**What you should do:** Transcribe all of the material below word for word and leave out its pictures.

◆ ◆ ◆ ◆ ◆ ◆ ◆

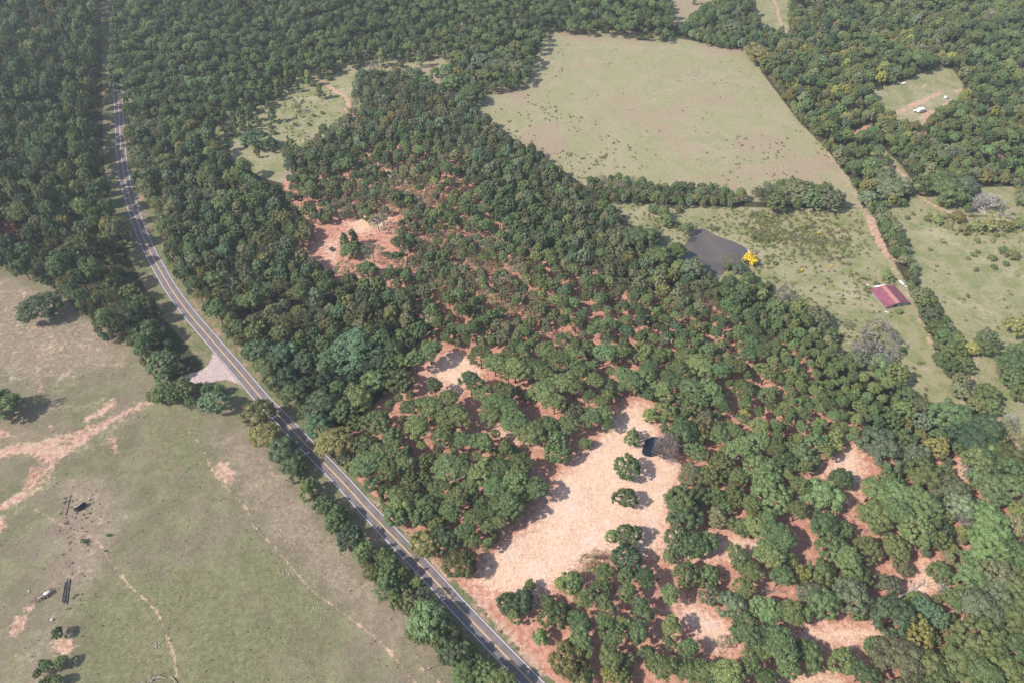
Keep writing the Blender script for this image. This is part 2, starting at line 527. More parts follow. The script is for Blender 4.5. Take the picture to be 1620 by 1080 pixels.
# ------------------------------------------------------------------ ground sheet
def build_ground():
    ys = [60.0]
    while ys[-1] < 860:
        d = math.hypot(ys[-1], CAM_H)
        ys.append(ys[-1] + 0.8 * (d / 310.0) ** 1.15)
    ys = np.array([-3000, -1500, -600, -200, 0, 40] + ys + [900, 1000, 1200, 1600, 2200, 3200.])
    nu = 560
    u = np.linspace(-1, 1, nu)
    nrow = len(ys)
    ncol = nu + 6
    X = np.zeros((nrow, ncol))
    Y = np.repeat(ys[:, None], ncol, 1)
    for i, y in enumerate(ys):
        hw = 0.75 * 1.12 * max(y * CT + CAM_H * ST, 250)
        hw = min(hw, 760)
        X[i] = np.concatenate(([-3200, -1600, -900], u * hw, [900, 1600, 3200]))
    P = np.stack([X.ravel(), Y.ravel()], 1)
    n = len(P)

    def polymask(polys, soft):
        m = np.zeros(n)
        for pl in polys:
            V = wpoly(pl)
            lo, hi = V.min(0) - 3 * soft, V.max(0) + 3 * soft
            s = (P[:, 0] > lo[0]) & (P[:, 0] < hi[0]) & (P[:, 1] > lo[1]) & (P[:, 1] < hi[1])
            if s.any():
                d = sdf_poly(P[s], V)
                m[s] = np.maximum(m[s], np.clip(0.5 - d / (2 * soft), 0, 1))
        return m

    A = {}
    A['pasture'] = polymask(PASTURE, 2.5)
    A['tan'] = polymask([[(-80, 430), (60, 450), (200, 540), (180, 585), (100, 595), (-80, 585)], [(95, 765), (190, 745), (190, 840), (150, 905), (95, 1000), (60, 1100), (35, 1100), (85, 900)], [(330, 680), (420, 690), (560, 880), (720, 1040), (650, 1040), (480, 910), (380, 790)]], 14.0)
    A['lush'] = polymask([[(230, 660), (335, 655), (320, 750), (240, 750)], [(120, 940), (330, 890), (470, 1000), (420, 1100), (120, 1100)], [(390, 840), (470, 900), (560, 1030), (440, 1000), (370, 900)]], 14.0)
    A['hay'] = polymask(HAY, 3.0)
    A['scrub'] = polymask(SCRUB, 3.5)
    A['soil'] = polymask(SOIL, 4.0)
    A['pale'] = polymask(PALE, 9.0) * 0.85
    cl = polymask(CLAY_POLY, 3.4) * 0.95
    for ti, (pts, hw) in enumerate(TRACKS):
        V = smooth_line(wpoly(pts), 4)
        d = dist_line(P, V)
        cl = np.maximum(cl, np.clip(0.5 - (d - hw) / 4.2, 0, 0.46 if ti == 1 else 0.8))
    for pts in TRAILS:
        V = smooth_line(wpoly(pts), 4)
        d = dist_line(P, V)
        cl = np.maximum(cl, np.clip(0.64 - (d - 0.1) / 1.9, 0, 0.64))
    for pl_, amt in (([(-60, 425), (60, 450), (200, 540), (230, 590), (120, 610), (60, 640), (-60, 600)], .3), ([(320, 680), (400, 700), (440, 800), (380, 790), (340, 760)], .24), ([(100, 770), (190, 740), (200, 840), (150, 900), (100, 1000), (95, 860)], .24), ([(0, 640), (240, 600), (250, 650), (120, 760), (0, 860)], .26),
                     ([(20, 880), (120, 900), (130, 1080), (0, 1080)], .2), ([(430, 820), (560, 880), (600, 960), (480, 900)], .2), ([(740, 930), (800, 1000), (870, 1090), (850, 1095), (730, 950)], .38), ([(820, 60), (1200, 80), (1330, 270), (1100, 200), (860, 170)], .17)):
        cl = np.maximum(cl, polymask([pl_], 8.0) * amt)
    cl = np.maximum(cl, np.clip(0.5 - (np.abs(dist_line(P, ROAD) - 4.6) - 0.2) / 1.8, 0, 0.42))
    mud = polymask([[(50, 737), (69, 740), (64, 762), (46, 776), (36, 777)], [(95, 706), (108, 700), (112, 690), (100, 694)], [(115, 690), (150, 672), (148, 668), (118, 682)]], 4.0)
    mud = np.clip(mud * 1.0, 0, .55)
    cl = cl * (1 - mud)
    A['soil'] = np.maximum(A['soil'], mud * .95)
    A['clay'] = cl
    A['gravel'] = polymask(GRAVEL, 1.2)
    dr = dist_line(P, ROAD)
    A['verge'] = np.clip(0.5 - (dr - 13.0) / 5.0, 0, 1)
    rim = np.clip(1 - (dr - 4.0) / 9.0, 0, 1)
    for k in ('pasture', 'soil', 'hay'):
        A[k] = A[k] * (1 - 0.9 * np.clip(rim * 1.6, 0, 1)) if k != 'soil' else A[k] * (1 - 0.8 * np.clip((7.5 - dr) / 2.0, 0, 1))
    Z = np.zeros(n)
    for pl, dep in ((POND, 1.6), (POOL, 1.2)):
        d = sdf_poly(P, wpoly(pl))
        s = np.clip((2.0 - d) / (6.0 if dep > 1.5 else 4.5), 0, 1)
        Z -= dep * s * s * (3 - 2 * s)
        sh = (d < 2.4) & (d > -4)
        A['scrub'][sh] = np.minimum(A['scrub'][sh] + 0.2, 1)
    # sandy lip of the pond
    Q = np.array(at(1187, 399))
    dq = np.hypot(P[:, 0] - Q[0], P[:, 1] - Q[1])
    A['pale'] = np.maximum(A['pale'], np.clip(0.9 - dq / 6.0, 0, 1))
    # gentle unevenness of the land
    Z += 0.25 * np.sin(P[:, 0] * 0.021 + 1.3) * np.sin(P[:, 1] * 0.017) * np.clip((dr - 8) / 20, 0, 1)
    idx = np.arange(n).reshape(nrow, ncol)
    F = np.stack([idx[:-1, :-1].ravel(), idx[:-1, 1:].ravel(), idx[1:, 1:].ravel(), idx[1:, :-1].ravel()], 1)
    cls = np.zeros(n, int)
    for ci, k in enumerate(('verge', 'pasture', 'hay', 'scrub', 'soil', 'clay', 'gravel'), 1):
        cls[A[k] > 0.5] = ci
    fc = cls[F].max(1)
    names = ['forest_floor', 'road_verge', 'pasture_ground', 'hay_field_ground', 'scrub_field_ground', 'cleared_ground', 'dirt_track', 'gravel_apron']
    V3 = np.stack([P[:, 0], P[:, 1], Z], 1)
    for ci, nm in enumerate(names):
        f = F[fc == ci]
        if not len(f):
            continue
        us, inv = np.unique(f.ravel(), return_inverse=True)
        me = np_mesh(nm, V3[us], inv.reshape(-1, 4), [M['ground']], attrs={k: a[us] for k, a in A.items()})
        me.polygons.foreach_set("use_smooth", [True] * len(me.polygons))
        tag(link(nm, me), kind='structure')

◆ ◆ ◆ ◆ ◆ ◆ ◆

**Answer in full:**
Keep writing the Blender script for this image. This is part 2, starting at line 527. More parts follow. The script is for Blender 4.5. Take the picture to be 1620 by 1080 pixels.
# ------------------------------------------------------------------ ground sheet
def build_ground():
    ys = [60.0]
    while ys[-1] < 860:
        d = math.hypot(ys[-1], CAM_H)
        ys.append(ys[-1] + 0.8 * (d / 310.0) ** 1.15)
    ys = np.array([-3000, -1500, -600, -200, 0, 40] + ys + [900, 1000, 1200, 1600, 2200, 3200.])
    nu = 560
    u = np.linspace(-1, 1, nu)
    nrow = len(ys)
    ncol = nu + 6
    X = np.zeros((nrow, ncol))
    Y = np.repeat(ys[:, None], ncol, 1)
    for i, y in enumerate(ys):
        hw = 0.75 * 1.12 * max(y * CT + CAM_H * ST, 250)
        hw = min(hw, 760)
        X[i] = np.concatenate(([-3200, -1600, -900], u * hw, [900, 1600, 3200]))
    P = np.stack([X.ravel(), Y.ravel()], 1)
    n = len(P)

    def polymask(polys, soft):
        m = np.zeros(n)
        for pl in polys:
            V = wpoly(pl)
            lo, hi = V.min(0) - 3 * soft, V.max(0) + 3 * soft
            s = (P[:, 0] > lo[0]) & (P[:, 0] < hi[0]) & (P[:, 1] > lo[1]) & (P[:, 1] < hi[1])
            if s.any():
                d = sdf_poly(P[s], V)
                m[s] = np.maximum(m[s], np.clip(0.5 - d / (2 * soft), 0, 1))
        return m

    A = {}
    A['pasture'] = polymask(PASTURE, 2.5)
    A['tan'] = polymask([[(-80, 430), (60, 450), (200, 540), (180, 585), (100, 595), (-80, 585)], [(95, 765), (190, 745), (190, 840), (150, 905), (95, 1000), (60, 1100), (35, 1100), (85, 900)], [(330, 680), (420, 690), (560, 880), (720, 1040), (650, 1040), (480, 910), (380, 790)]], 14.0)
    A['lush'] = polymask([[(230, 660), (335, 655), (320, 750), (240, 750)], [(120, 940), (330, 890), (470, 1000), (420, 1100), (120, 1100)], [(390, 840), (470, 900), (560, 1030), (440, 1000), (370, 900)]], 14.0)
    A['hay'] = polymask(HAY, 3.0)
    A['scrub'] = polymask(SCRUB, 3.5)
    A['soil'] = polymask(SOIL, 4.0)
    A['pale'] = polymask(PALE, 9.0) * 0.85
    cl = polymask(CLAY_POLY, 3.4) * 0.95
    for ti, (pts, hw) in enumerate(TRACKS):
        V = smooth_line(wpoly(pts), 4)
        d = dist_line(P, V)
        cl = np.maximum(cl, np.clip(0.5 - (d - hw) / 4.2, 0, 0.46 if ti == 1 else 0.8))
    for pts in TRAILS:
        V = smooth_line(wpoly(pts), 4)
        d = dist_line(P, V)
        cl = np.maximum(cl, np.clip(0.64 - (d - 0.1) / 1.9, 0, 0.64))
    for pl_, amt in (([(-60, 425), (60, 450), (200, 540), (230, 590), (120, 610), (60, 640), (-60, 600)], .3), ([(320, 680), (400, 700), (440, 800), (380, 790), (340, 760)], .24), ([(100, 770), (190, 740), (200, 840), (150, 900), (100, 1000), (95, 860)], .24), ([(0, 640), (240, 600), (250, 650), (120, 760), (0, 860)], .26),
                     ([(20, 880), (120, 900), (130, 1080), (0, 1080)], .2), ([(430, 820), (560, 880), (600, 960), (480, 900)], .2), ([(740, 930), (800, 1000), (870, 1090), (850, 1095), (730, 950)], .38), ([(820, 60), (1200, 80), (1330, 270), (1100, 200), (860, 170)], .17)):
        cl = np.maximum(cl, polymask([pl_], 8.0) * amt)
    cl = np.maximum(cl, np.clip(0.5 - (np.abs(dist_line(P, ROAD) - 4.6) - 0.2) / 1.8, 0, 0.42))
    mud = polymask([[(50, 737), (69, 740), (64, 762), (46, 776), (36, 777)], [(95, 706), (108, 700), (112, 690), (100, 694)], [(115, 690), (150, 672), (148, 668), (118, 682)]], 4.0)
    mud = np.clip(mud * 1.0, 0, .55)
    cl = cl * (1 - mud)
    A['soil'] = np.maximum(A['soil'], mud * .95)
    A['clay'] = cl
    A['gravel'] = polymask(GRAVEL, 1.2)
    dr = dist_line(P, ROAD)
    A['verge'] = np.clip(0.5 - (dr - 13.0) / 5.0, 0, 1)
    rim = np.clip(1 - (dr - 4.0) / 9.0, 0, 1)
    for k in ('pasture', 'soil', 'hay'):
        A[k] = A[k] * (1 - 0.9 * np.clip(rim * 1.6, 0, 1)) if k != 'soil' else A[k] * (1 - 0.8 * np.clip((7.5 - dr) / 2.0, 0, 1))
    Z = np.zeros(n)
    for pl, dep in ((POND, 1.6), (POOL, 1.2)):
        d = sdf_poly(P, wpoly(pl))
        s = np.clip((2.0 - d) / (6.0 if dep > 1.5 else 4.5), 0, 1)
        Z -= dep * s * s * (3 - 2 * s)
        sh = (d < 2.4) & (d > -4)
        A['scrub'][sh] = np.minimum(A['scrub'][sh] + 0.2, 1)
    # sandy lip of the pond
    Q = np.array(at(1187, 399))
    dq = np.hypot(P[:, 0] - Q[0], P[:, 1] - Q[1])
    A['pale'] = np.maximum(A['pale'], np.clip(0.9 - dq / 6.0, 0, 1))
    # gentle unevenness of the land
    Z += 0.25 * np.sin(P[:, 0] * 0.021 + 1.3) * np.sin(P[:, 1] * 0.017) * np.clip((dr - 8) / 20, 0, 1)
    idx = np.arange(n).reshape(nrow, ncol)
    F = np.stack([idx[:-1, :-1].ravel(), idx[:-1, 1:].ravel(), idx[1:, 1:].ravel(), idx[1:, :-1].ravel()], 1)
    cls = np.zeros(n, int)
    for ci, k in enumerate(('verge', 'pasture', 'hay', 'scrub', 'soil', 'clay', 'gravel'), 1):
        cls[A[k] > 0.5] = ci
    fc = cls[F].max(1)
    names = ['forest_floor', 'road_verge', 'pasture_ground', 'hay_field_ground', 'scrub_field_ground', 'cleared_ground', 'dirt_track', 'gravel_apron']
    V3 = np.stack([P[:, 0], P[:, 1], Z], 1)
    for ci, nm in enumerate(names):
        f = F[fc == ci]
        if not len(f):
            continue
        us, inv = np.unique(f.ravel(), return_inverse=True)
        me = np_mesh(nm, V3[us], inv.reshape(-1, 4), [M['ground']], attrs={k: a[us] for k, a in A.items()})
        me.polygons.foreach_set("use_smooth", [True] * len(me.polygons))
        tag(link(nm, me), kind='structure')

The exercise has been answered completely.